‘One word. How does it make you feel?’
Chloe peered at it. ‘Gloomy.’
‘Delph?’
Delphine squinted. ‘Depressed.’
Great. This Van Gogh exhibition was turning into a real party. Plus, everywhere I go, I conduct a small school lesson. I can’t help it. I’ve become one of those people who start explaining how to calculate percentage in the gift shop sale rack. Mostly they are used to it – my poor kids. I wore them down in the end.
So with all the normal people giving me strange looks, including the lady (you know who you are) who was definitely using her wheelchair as a weapon – I have the shin bruises to prove it – only to be spotted later standing up and pushing it past the sunflowers. I was doing my work. Art is about gut first. I wanted the girls to be connecting with their instinctive reaction.
‘Why does that painting speak of depression and gloom to you? It has pretty cheerful colours.’
The girls weren’t fooled by colour though. ‘That person is sitting on their own.’ ‘It just feels sad.’ ‘All of his people look sad somehow.’
I guess it wasn’t surprising really. We’d just passed a study of people with their heads in their hands. After sketching a number of hard-luck people in black and white, Van Gogh had painted himself – in his usual cheery blue but in the same, despairing position. The tag next to the painting explained that he often sat this way in the mental asylum, as if people were talking to him and he couldn’t bear to listen.
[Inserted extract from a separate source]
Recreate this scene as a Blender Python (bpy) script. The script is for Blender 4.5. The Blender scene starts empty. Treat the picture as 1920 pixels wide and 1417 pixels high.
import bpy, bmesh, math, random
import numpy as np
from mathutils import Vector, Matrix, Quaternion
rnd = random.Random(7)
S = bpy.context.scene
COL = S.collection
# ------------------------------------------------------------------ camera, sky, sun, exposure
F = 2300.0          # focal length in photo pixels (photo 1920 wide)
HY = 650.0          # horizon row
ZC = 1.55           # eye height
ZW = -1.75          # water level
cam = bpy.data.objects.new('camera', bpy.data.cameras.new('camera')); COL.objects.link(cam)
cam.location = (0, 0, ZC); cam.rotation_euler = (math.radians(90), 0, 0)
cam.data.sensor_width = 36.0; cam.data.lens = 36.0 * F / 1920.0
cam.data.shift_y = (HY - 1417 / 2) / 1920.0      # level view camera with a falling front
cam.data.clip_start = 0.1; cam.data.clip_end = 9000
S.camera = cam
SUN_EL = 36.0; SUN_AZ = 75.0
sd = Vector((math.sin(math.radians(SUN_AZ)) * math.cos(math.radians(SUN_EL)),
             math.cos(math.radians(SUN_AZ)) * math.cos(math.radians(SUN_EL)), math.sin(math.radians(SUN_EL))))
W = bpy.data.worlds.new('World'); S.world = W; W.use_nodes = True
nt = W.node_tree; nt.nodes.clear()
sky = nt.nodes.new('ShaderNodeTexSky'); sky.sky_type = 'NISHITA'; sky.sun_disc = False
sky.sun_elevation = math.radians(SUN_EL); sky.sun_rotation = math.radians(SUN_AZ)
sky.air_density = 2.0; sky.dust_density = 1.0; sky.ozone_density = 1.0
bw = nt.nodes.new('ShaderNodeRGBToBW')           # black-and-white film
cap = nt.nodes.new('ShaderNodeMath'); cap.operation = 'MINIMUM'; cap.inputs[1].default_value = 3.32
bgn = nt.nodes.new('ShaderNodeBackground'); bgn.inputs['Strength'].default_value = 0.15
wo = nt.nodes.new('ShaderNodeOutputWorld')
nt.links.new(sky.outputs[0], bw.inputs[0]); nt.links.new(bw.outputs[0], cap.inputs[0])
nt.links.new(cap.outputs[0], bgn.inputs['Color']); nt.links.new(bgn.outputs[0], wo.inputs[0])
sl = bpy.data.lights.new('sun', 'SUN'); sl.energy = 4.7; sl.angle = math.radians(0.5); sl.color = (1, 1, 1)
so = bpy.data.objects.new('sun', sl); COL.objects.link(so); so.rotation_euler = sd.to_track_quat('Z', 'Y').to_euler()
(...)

And this is it – the legacy of Vincent Van Gogh, what makes his work so undeniably powerful. You can’t separate the work from his story. This is convergence at its most powerful. While his visions became darker, his patterns got more swirly, depicting the natural energy in trees and the sky. His colours became more vibrant as the short paintbrush strokes highlighted his feverish energy.
This contrast becomes increasingly paradoxical until.. well, the end. A barely finished picture of the little farming hamlet he’d later be fatally shot in/or shot himself in. The tag next to the painting asks what everyone wonders. Did he have a premonition? Or was it a visual plan? We all go by it and hold our breaths again.
The life is woven into the work.
Krystian and I stare at his last self-portrait. Vincent’s super-skinny by this point, good ear visible while the cut ear pointedly isn’t. His skin is yellowish, framed by bright blue, short-stroking background.
What would Vincent think of all this fame now, I wonder? Would he have been proud of his legacy?
I note the wheelchair lady walking past, pushing her wheelchair again. I resist the urge to point. Krystian looks at the crowded room.